Check each line of the records below and collect those holding "More".

◇ ◇ ◇ ◇ ◇ ◇ ◇

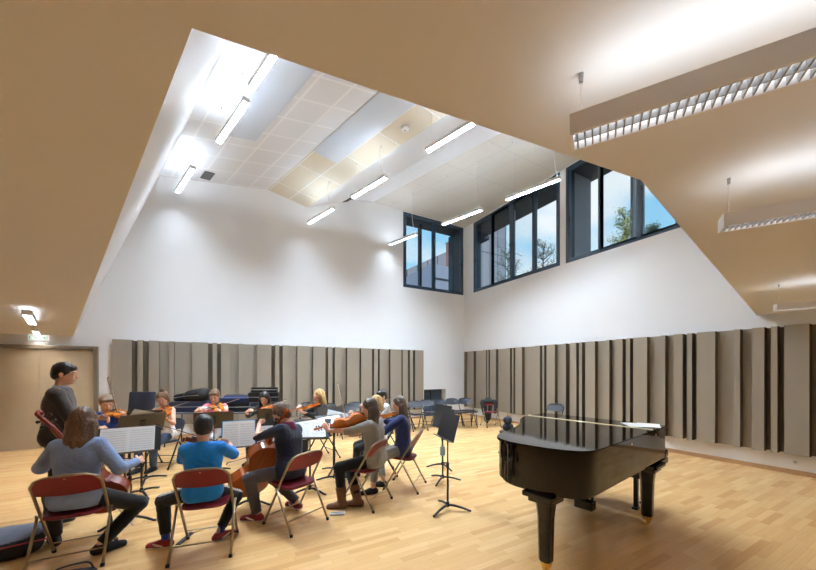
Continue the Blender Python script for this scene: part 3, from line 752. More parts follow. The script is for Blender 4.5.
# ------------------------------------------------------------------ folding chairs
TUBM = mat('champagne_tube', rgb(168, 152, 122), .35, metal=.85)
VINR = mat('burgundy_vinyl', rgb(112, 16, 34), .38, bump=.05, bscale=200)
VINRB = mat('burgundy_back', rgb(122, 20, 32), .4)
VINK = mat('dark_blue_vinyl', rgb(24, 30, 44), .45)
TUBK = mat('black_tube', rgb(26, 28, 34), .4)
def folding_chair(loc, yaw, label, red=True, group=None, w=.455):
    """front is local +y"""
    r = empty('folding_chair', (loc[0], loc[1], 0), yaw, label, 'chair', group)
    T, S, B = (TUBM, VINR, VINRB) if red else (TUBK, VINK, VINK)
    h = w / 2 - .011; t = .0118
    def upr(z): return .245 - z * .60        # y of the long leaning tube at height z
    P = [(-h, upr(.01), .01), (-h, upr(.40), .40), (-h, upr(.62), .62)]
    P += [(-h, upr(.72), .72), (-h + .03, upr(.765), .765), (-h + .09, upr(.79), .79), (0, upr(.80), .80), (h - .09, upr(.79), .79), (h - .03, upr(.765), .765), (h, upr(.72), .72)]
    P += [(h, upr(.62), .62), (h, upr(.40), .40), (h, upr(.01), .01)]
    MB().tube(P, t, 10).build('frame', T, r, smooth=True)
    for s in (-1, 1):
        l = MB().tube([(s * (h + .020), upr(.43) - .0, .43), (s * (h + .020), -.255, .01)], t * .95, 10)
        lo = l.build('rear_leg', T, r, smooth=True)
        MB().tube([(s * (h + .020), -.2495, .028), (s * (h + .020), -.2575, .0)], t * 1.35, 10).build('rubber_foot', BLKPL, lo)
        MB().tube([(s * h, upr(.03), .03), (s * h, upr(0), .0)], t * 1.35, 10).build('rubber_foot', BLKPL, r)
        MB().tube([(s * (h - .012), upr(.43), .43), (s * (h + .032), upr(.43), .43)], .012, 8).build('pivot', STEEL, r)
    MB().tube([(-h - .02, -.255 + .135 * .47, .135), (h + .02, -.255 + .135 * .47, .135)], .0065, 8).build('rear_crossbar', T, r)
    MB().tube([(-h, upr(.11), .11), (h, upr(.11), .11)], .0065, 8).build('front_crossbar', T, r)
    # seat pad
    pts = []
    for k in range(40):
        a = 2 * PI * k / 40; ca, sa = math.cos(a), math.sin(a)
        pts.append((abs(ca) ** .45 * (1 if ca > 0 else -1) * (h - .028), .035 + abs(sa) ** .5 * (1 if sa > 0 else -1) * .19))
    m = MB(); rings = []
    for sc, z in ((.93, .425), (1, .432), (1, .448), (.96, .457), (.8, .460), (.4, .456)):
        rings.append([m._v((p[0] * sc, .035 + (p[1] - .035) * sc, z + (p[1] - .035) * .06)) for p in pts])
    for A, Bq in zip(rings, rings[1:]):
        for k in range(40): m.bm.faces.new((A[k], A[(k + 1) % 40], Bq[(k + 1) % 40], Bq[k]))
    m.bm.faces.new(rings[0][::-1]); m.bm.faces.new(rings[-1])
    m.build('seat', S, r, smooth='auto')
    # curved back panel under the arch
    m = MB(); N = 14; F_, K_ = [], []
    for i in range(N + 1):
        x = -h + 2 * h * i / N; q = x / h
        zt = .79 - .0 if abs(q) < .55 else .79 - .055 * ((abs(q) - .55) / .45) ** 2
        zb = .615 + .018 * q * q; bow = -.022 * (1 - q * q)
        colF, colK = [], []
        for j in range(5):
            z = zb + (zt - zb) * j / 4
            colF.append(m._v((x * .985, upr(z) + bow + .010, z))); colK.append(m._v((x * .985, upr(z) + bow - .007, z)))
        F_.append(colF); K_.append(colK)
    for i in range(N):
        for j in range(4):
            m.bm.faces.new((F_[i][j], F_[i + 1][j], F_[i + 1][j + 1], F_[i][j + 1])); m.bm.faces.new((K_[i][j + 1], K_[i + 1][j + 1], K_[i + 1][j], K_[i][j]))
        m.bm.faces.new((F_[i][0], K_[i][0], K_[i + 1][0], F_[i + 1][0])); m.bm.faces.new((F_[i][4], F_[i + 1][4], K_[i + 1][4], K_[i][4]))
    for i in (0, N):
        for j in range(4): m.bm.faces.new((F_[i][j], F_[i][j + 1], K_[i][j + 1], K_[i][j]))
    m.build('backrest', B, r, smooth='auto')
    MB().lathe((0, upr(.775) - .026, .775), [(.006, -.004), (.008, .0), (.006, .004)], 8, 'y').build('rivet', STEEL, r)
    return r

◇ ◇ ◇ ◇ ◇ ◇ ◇

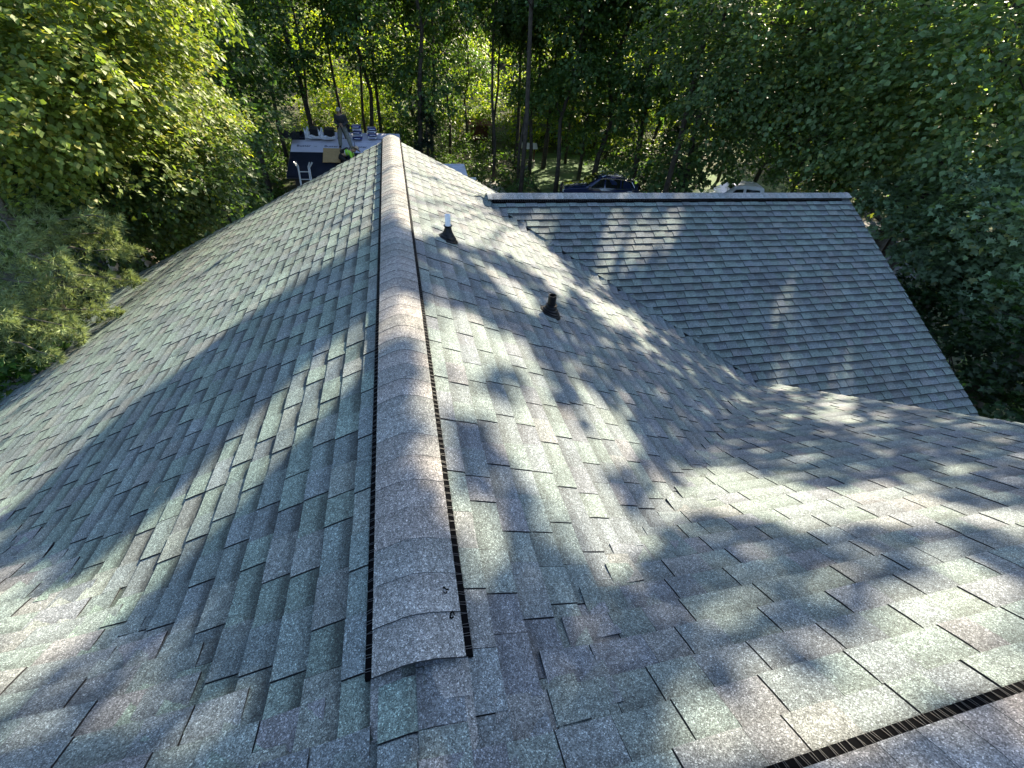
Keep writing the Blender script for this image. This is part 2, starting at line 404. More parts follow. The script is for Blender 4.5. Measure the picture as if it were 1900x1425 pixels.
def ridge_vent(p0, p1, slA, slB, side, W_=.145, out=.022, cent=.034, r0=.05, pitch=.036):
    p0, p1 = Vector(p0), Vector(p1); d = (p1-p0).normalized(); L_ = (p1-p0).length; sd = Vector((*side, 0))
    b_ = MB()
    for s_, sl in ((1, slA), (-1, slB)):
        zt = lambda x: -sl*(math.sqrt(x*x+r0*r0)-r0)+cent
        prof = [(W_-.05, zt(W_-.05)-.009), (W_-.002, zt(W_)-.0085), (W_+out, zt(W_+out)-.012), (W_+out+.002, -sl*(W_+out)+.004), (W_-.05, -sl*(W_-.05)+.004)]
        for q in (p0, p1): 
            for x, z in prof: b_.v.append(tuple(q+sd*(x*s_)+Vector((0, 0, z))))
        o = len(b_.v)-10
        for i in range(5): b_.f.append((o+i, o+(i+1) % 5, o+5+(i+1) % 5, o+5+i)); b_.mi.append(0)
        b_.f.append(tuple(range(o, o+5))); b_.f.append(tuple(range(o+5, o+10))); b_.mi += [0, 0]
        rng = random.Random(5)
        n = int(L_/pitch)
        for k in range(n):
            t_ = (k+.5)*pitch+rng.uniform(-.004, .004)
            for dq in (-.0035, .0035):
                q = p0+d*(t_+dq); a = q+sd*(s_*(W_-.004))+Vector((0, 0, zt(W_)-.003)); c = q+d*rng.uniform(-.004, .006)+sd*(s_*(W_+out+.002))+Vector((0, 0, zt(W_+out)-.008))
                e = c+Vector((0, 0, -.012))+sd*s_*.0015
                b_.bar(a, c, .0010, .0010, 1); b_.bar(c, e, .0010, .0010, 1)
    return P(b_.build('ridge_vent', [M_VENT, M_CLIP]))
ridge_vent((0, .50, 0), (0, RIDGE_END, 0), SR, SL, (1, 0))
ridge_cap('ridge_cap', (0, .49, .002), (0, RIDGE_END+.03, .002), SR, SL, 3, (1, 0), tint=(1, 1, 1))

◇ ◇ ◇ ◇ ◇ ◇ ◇

Result below »
Continue the Blender Python script for this scene: part 3, from line 752. More parts follow. The script is for Blender 4.5.
Keep writing the Blender script for this image. This is part 2, starting at line 404. More parts follow. The script is for Blender 4.5. Measure the picture as if it were 1900x1425 pixels.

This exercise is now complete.